Throughout the last week I enjoyed this book right from the first line. The pacing, the imagery, the language were all so compelling that I could barely believe this was Oshetsky’s debut novel. I agree with Marchpane’s take: I also appreciate the author’s restraint from the kind of hackneyed and romantic treatises on motherhood that I see mostly in media and there were moments in this book that reminded me of Plath’s Metaphors. 

What I really liked about Chouette was that it wasn’t really about motherhood itself, it’s about being strange and more importantly being abject while being a mother. A lot of the alienation and inner conflict Tiny (the mother and narrator) feels she didn’t just begin to feel right after she was pregnant, but throughout her entire childhood. Her own father stigmatizes her femininity by fetishizing her as a trophy to present to his guy friends while hiding his chronically ill wife away, and going on to tell Tiny that she must repress everything in her that is “wild” after she tries to defend herself. 

In that way, after giving birth to a daughter people only see as a deformity, Tiny sees herself in her and promises that she will do all she can to defend her from the rest of society and grant her the freedoms she wasn’t given herself. 

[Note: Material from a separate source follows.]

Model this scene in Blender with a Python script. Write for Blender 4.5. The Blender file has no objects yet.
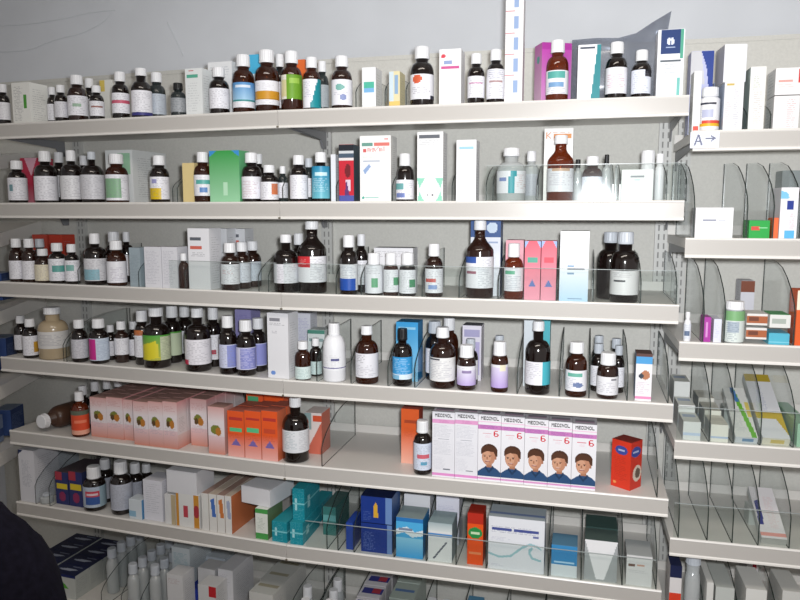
import bpy, math, random
from collections import defaultdict
from mathutils import Vector
random.seed(7)
C = bpy.context.scene.collection
F, PIT, CAMZ = 724.0, 0.12274, 1.55
CP, SP = math.cos(PIT), math.sin(PIT)

# ------------------------------------------------------------------ colour / materials
def lin(c):
    return c/12.92 if c <= .04045 else ((c+.055)/1.055)**2.4
def hx(s):
    return tuple(lin(int(s[i:i+2], 16)/255) for i in (0, 2, 4))
MATS = {}
def mat(name, col, rough=.5, spec=.5, coat=0, metal=0, noise=0, nscale=40):
    m = bpy.data.materials.new(name); m.use_nodes = True
    n = m.node_tree.nodes; b = n['Principled BSDF']; l = m.node_tree.links
    b.inputs['Base Color'].default_value = (*hx(col), 1)
    b.inputs['Roughness'].default_value = rough
    b.inputs['Specular IOR Level'].default_value = spec
    b.inputs['Coat Weight'].default_value = coat
    b.inputs['Metallic'].default_value = metal
    if noise:
        t = n.new('ShaderNodeTexNoise'); t.inputs['Scale'].default_value = nscale
        co = n.new('ShaderNodeTexCoord'); l.new(co.outputs['Object'], t.inputs['Vector'])
        r = n.new('ShaderNodeValToRGB')
        c = hx(col)
        r.color_ramp.elements[0].position = .3; r.color_ramp.elements[1].position = .7
        r.color_ramp.elements[0].color = (*[v*(1-noise) for v in c], 1)
        r.color_ramp.elements[1].color = (*[min(1, v*(1+noise)) for v in c], 1)
        l.new(t.outputs['Fac'], r.inputs['Fac']); l.new(r.outputs['Color'], b.inputs['Base Color'])
    MATS[name] = m
    return m
def clear(name, tint, gl=.12, rough=.06, diff=None, dfac=0):
    """thin see-through plastic or glass: tinted transparency, a glossy skin, some scattering"""
    m = bpy.data.materials.new(name); m.use_nodes = True
    n = m.node_tree.nodes; l = m.node_tree.links; n.clear()
    out = n.new('ShaderNodeOutputMaterial')
    tr = n.new('ShaderNodeBsdfTransparent'); tr.inputs[0].default_value = (*hx(tint), 1)
    g = n.new('ShaderNodeBsdfGlossy'); g.inputs['Roughness'].default_value = rough
    g.inputs['Color'].default_value = (.95, .97, 1, 1)
    base = tr.outputs[0]
    if diff:
        d = n.new('ShaderNodeBsdfDiffuse'); d.inputs[0].default_value = (*hx(diff), 1)
        mm = n.new('ShaderNodeMixShader'); mm.inputs[0].default_value = dfac
        l.new(tr.outputs[0], mm.inputs[1]); l.new(d.outputs[0], mm.inputs[2]); base = mm.outputs[0]
    fr = n.new('ShaderNodeLayerWeight'); pw = n.new('ShaderNodeMath'); pw.operation = 'POWER'; pw.inputs[1].default_value = 4
    l.new(fr.outputs['Facing'], pw.inputs[0]); fr = pw
    ad = n.new('ShaderNodeMath'); ad.operation = 'MULTIPLY_ADD'
    ad.inputs[1].default_value = .2; ad.inputs[2].default_value = gl
    l.new(fr.outputs[0], ad.inputs[0])
    mx = n.new('ShaderNodeMixShader')
    l.new(ad.outputs[0], mx.inputs[0]); l.new(base, mx.inputs[1]); l.new(g.outputs[0], mx.inputs[2])
    l.new(mx.outputs[0], out.inputs[0])
    MATS[name] = m
    return m
mat('shelf_paint', 'dbd8d3', .38, .5)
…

It seems Oshetsky simultaneously makes two arguments: that motherhood is consumptive and alienating in that it’s not just the act of raising a child, not just the duty—it eats away at every aspect of her life and identity as an artist, woman, and as a person until motherhood is her identity; but also that since womanhood itself is a role that is subject to much alienation and abjecthood, motherhood ironically provides a source of catharsis and freedom, as grueling and lonely as it can be. 

And in the second half of the book as Chouette grows up, we see how the mother loves and champions her, not merely in spite of, because her nonconformity, to the chagrin of her husband and the rest of her family. There are so many moments in this book where in raising Chouette she bemoans that she’ll never quite understand her own child; but there also other moments where being with Chouette grants her a freedom and perspective that she wouldn’t have had if not for her. 

Needless to say, by the end when Tiny finally learns to say goodbye to Chouette and set her free, I found myself in a mess of tears.